Task to complete: Without including any pictures, write out the listing below exactly.
┄┄┄┄┄┄
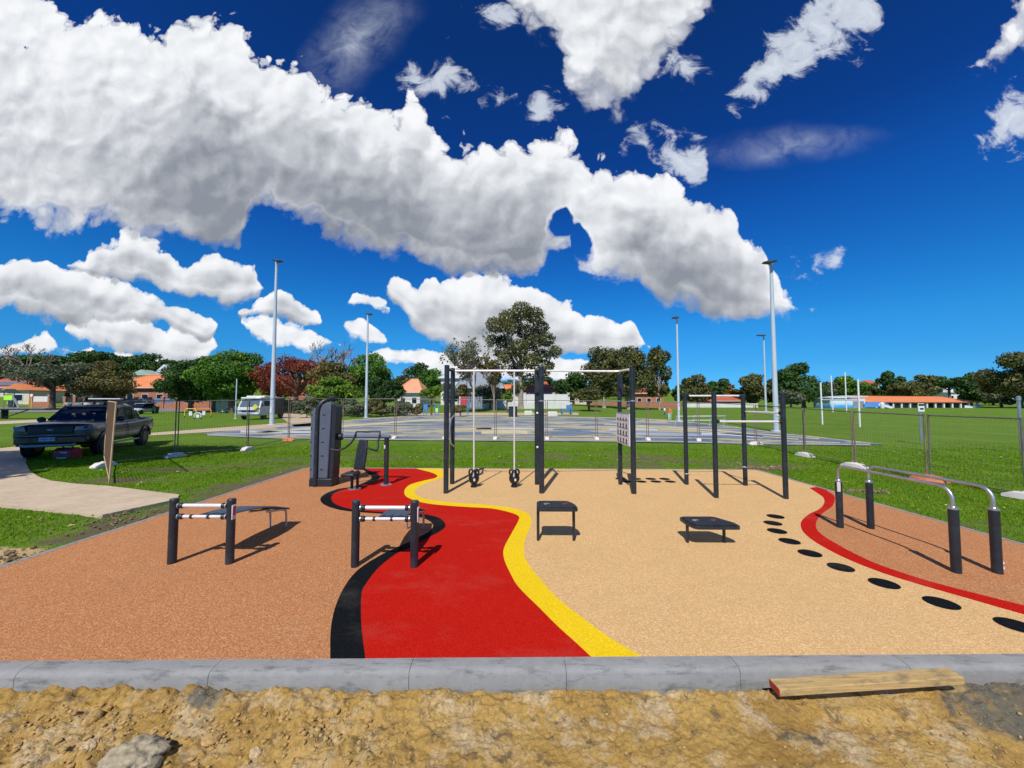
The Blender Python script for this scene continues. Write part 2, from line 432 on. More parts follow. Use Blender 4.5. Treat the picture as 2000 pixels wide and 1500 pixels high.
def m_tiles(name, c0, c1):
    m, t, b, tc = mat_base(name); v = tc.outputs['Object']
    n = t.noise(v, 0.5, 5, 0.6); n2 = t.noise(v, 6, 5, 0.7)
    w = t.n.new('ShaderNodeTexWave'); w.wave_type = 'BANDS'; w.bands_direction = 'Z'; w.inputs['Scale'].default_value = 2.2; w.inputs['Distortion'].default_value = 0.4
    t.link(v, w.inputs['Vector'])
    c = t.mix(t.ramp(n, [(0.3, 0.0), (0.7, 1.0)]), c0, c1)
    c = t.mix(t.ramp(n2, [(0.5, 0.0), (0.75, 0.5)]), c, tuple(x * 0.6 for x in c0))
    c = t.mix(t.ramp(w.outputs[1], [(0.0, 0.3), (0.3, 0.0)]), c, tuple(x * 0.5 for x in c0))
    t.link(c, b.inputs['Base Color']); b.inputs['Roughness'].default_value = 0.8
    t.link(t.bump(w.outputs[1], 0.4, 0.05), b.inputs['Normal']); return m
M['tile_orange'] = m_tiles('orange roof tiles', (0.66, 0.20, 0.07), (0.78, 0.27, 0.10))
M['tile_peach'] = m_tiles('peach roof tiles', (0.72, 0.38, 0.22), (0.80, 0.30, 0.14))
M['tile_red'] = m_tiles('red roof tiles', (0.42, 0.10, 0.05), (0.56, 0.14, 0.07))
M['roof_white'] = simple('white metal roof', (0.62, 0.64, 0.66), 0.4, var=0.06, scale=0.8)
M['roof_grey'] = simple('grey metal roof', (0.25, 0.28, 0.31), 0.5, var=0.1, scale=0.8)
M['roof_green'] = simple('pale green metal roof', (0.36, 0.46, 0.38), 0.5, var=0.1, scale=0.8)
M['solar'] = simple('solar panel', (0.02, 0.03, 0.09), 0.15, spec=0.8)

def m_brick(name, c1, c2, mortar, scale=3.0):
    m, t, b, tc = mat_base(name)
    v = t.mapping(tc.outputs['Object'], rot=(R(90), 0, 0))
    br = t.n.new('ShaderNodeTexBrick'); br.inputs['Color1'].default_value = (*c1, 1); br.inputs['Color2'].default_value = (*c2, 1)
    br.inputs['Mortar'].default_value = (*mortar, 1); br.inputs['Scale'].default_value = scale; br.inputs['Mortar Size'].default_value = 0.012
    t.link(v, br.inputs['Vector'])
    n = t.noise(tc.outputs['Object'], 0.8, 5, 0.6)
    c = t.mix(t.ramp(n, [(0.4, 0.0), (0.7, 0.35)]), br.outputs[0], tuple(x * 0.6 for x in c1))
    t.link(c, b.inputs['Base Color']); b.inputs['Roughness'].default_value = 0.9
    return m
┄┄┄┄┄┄
Problem solution:
The Blender Python script for this scene continues. Write part 2, from line 432 on. More parts follow. Use Blender 4.5. Treat the picture as 2000 pixels wide and 1500 pixels high.
def m_tiles(name, c0, c1):
    m, t, b, tc = mat_base(name); v = tc.outputs['Object']
    n = t.noise(v, 0.5, 5, 0.6); n2 = t.noise(v, 6, 5, 0.7)
    w = t.n.new('ShaderNodeTexWave'); w.wave_type = 'BANDS'; w.bands_direction = 'Z'; w.inputs['Scale'].default_value = 2.2; w.inputs['Distortion'].default_value = 0.4
    t.link(v, w.inputs['Vector'])
    c = t.mix(t.ramp(n, [(0.3, 0.0), (0.7, 1.0)]), c0, c1)
    c = t.mix(t.ramp(n2, [(0.5, 0.0), (0.75, 0.5)]), c, tuple(x * 0.6 for x in c0))
    c = t.mix(t.ramp(w.outputs[1], [(0.0, 0.3), (0.3, 0.0)]), c, tuple(x * 0.5 for x in c0))
    t.link(c, b.inputs['Base Color']); b.inputs['Roughness'].default_value = 0.8
    t.link(t.bump(w.outputs[1], 0.4, 0.05), b.inputs['Normal']); return m
M['tile_orange'] = m_tiles('orange roof tiles', (0.66, 0.20, 0.07), (0.78, 0.27, 0.10))
M['tile_peach'] = m_tiles('peach roof tiles', (0.72, 0.38, 0.22), (0.80, 0.30, 0.14))
M['tile_red'] = m_tiles('red roof tiles', (0.42, 0.10, 0.05), (0.56, 0.14, 0.07))
M['roof_white'] = simple('white metal roof', (0.62, 0.64, 0.66), 0.4, var=0.06, scale=0.8)
M['roof_grey'] = simple('grey metal roof', (0.25, 0.28, 0.31), 0.5, var=0.1, scale=0.8)
M['roof_green'] = simple('pale green metal roof', (0.36, 0.46, 0.38), 0.5, var=0.1, scale=0.8)
M['solar'] = simple('solar panel', (0.02, 0.03, 0.09), 0.15, spec=0.8)

def m_brick(name, c1, c2, mortar, scale=3.0):
    m, t, b, tc = mat_base(name)
    v = t.mapping(tc.outputs['Object'], rot=(R(90), 0, 0))
    br = t.n.new('ShaderNodeTexBrick'); br.inputs['Color1'].default_value = (*c1, 1); br.inputs['Color2'].default_value = (*c2, 1)
    br.inputs['Mortar'].default_value = (*mortar, 1); br.inputs['Scale'].default_value = scale; br.inputs['Mortar Size'].default_value = 0.012
    t.link(v, br.inputs['Vector'])
    n = t.noise(tc.outputs['Object'], 0.8, 5, 0.6)
    c = t.mix(t.ramp(n, [(0.4, 0.0), (0.7, 0.35)]), br.outputs[0], tuple(x * 0.6 for x in c1))
    t.link(c, b.inputs['Base Color']); b.inputs['Roughness'].default_value = 0.9
    return m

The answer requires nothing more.